## Problem
Copy all lines in which the word "picture" can be found.

::: Given information

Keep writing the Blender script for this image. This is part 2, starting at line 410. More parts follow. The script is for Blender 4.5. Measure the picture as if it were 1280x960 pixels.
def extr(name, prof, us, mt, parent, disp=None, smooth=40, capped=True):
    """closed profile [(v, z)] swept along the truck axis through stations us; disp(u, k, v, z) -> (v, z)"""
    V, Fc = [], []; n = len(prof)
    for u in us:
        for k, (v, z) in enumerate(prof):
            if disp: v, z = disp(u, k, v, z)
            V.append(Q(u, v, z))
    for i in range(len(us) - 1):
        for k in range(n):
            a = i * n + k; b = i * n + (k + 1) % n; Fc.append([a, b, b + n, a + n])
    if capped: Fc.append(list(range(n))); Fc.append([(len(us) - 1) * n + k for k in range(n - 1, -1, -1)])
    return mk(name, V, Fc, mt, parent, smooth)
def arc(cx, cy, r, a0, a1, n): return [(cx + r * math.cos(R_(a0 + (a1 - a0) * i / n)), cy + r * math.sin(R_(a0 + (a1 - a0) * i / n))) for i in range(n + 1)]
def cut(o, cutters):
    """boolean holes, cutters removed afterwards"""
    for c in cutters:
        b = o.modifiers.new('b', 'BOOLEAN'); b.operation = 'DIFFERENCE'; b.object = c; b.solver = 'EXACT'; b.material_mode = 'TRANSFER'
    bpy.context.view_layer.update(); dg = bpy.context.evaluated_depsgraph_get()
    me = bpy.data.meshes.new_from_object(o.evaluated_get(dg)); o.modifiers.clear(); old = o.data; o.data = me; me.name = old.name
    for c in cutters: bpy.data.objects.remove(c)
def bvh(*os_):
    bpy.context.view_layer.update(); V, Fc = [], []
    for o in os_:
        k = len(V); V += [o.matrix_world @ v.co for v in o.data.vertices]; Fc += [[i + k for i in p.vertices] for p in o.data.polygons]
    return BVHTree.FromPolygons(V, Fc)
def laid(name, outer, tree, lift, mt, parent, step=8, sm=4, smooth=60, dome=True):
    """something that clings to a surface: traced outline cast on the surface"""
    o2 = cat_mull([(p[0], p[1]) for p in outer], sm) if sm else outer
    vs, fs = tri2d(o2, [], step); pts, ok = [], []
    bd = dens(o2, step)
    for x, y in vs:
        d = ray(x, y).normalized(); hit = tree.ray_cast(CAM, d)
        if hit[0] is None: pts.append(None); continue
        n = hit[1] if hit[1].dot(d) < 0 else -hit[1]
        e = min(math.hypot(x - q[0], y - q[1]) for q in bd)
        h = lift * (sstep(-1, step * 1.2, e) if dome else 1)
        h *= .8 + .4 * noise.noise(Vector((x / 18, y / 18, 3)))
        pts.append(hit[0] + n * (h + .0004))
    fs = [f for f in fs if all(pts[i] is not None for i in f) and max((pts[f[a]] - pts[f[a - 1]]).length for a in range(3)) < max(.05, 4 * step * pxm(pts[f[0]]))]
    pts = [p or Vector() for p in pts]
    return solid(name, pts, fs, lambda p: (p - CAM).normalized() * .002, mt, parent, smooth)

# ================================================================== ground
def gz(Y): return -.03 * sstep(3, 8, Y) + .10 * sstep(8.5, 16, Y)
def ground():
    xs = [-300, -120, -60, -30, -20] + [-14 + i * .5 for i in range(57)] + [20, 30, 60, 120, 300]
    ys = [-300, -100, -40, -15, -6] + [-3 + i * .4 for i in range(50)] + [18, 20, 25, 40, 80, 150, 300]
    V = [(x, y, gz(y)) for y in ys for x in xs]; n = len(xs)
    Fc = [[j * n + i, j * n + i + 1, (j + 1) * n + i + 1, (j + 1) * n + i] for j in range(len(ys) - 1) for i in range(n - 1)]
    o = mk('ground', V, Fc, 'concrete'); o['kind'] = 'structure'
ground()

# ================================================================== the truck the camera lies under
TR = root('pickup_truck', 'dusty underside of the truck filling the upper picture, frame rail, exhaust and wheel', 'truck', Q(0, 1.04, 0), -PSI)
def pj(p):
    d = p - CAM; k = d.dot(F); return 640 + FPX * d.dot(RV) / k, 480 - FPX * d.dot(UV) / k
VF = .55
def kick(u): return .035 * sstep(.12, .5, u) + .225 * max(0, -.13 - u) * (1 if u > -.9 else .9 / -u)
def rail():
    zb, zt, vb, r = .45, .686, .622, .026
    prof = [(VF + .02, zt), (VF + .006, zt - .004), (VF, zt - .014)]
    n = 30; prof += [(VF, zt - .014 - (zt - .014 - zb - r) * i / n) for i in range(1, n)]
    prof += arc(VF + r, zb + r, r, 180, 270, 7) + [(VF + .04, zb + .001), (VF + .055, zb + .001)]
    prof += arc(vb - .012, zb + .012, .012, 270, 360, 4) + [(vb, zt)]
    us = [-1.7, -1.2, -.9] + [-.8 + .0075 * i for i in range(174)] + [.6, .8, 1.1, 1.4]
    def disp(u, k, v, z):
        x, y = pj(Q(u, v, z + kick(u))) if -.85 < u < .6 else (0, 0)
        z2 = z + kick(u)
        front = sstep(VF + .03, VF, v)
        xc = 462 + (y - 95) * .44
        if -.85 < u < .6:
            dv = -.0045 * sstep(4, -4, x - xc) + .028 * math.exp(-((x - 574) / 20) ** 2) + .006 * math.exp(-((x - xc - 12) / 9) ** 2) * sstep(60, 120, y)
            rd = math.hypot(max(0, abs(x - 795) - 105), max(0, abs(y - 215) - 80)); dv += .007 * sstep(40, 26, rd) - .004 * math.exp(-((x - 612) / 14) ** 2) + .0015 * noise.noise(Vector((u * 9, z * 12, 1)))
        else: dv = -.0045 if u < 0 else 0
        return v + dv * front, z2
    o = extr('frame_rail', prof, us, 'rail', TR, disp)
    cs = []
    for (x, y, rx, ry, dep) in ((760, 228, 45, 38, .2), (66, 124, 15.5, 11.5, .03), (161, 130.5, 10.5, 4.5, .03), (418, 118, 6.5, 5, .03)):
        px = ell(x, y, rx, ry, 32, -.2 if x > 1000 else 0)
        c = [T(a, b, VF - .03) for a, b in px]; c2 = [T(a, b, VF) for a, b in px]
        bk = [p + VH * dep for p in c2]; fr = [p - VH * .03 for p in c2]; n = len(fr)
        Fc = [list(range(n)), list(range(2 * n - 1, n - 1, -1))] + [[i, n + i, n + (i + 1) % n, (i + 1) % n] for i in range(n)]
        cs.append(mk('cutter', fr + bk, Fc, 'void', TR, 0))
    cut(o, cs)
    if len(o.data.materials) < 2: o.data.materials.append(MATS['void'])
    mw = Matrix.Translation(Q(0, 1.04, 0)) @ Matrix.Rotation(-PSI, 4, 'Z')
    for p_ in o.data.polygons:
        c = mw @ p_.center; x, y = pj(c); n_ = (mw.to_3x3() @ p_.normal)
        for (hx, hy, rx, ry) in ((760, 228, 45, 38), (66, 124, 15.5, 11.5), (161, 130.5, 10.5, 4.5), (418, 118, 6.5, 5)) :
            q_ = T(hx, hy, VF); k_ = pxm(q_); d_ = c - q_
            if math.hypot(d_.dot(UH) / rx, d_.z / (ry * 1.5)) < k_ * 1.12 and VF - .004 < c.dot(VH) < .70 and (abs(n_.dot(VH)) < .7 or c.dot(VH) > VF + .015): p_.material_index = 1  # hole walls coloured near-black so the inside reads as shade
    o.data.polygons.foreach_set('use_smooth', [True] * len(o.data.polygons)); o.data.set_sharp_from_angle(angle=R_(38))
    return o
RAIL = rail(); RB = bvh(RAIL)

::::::

## Answer for this exercise
Keep writing the Blender script for this image. This is part 2, starting at line 410. More parts follow. The script is for Blender 4.5. Measure the picture as if it were 1280x960 pixels.
TR = root('pickup_truck', 'dusty underside of the truck filling the upper picture, frame rail, exhaust and wheel', 'truck', Q(0, 1.04, 0), -PSI)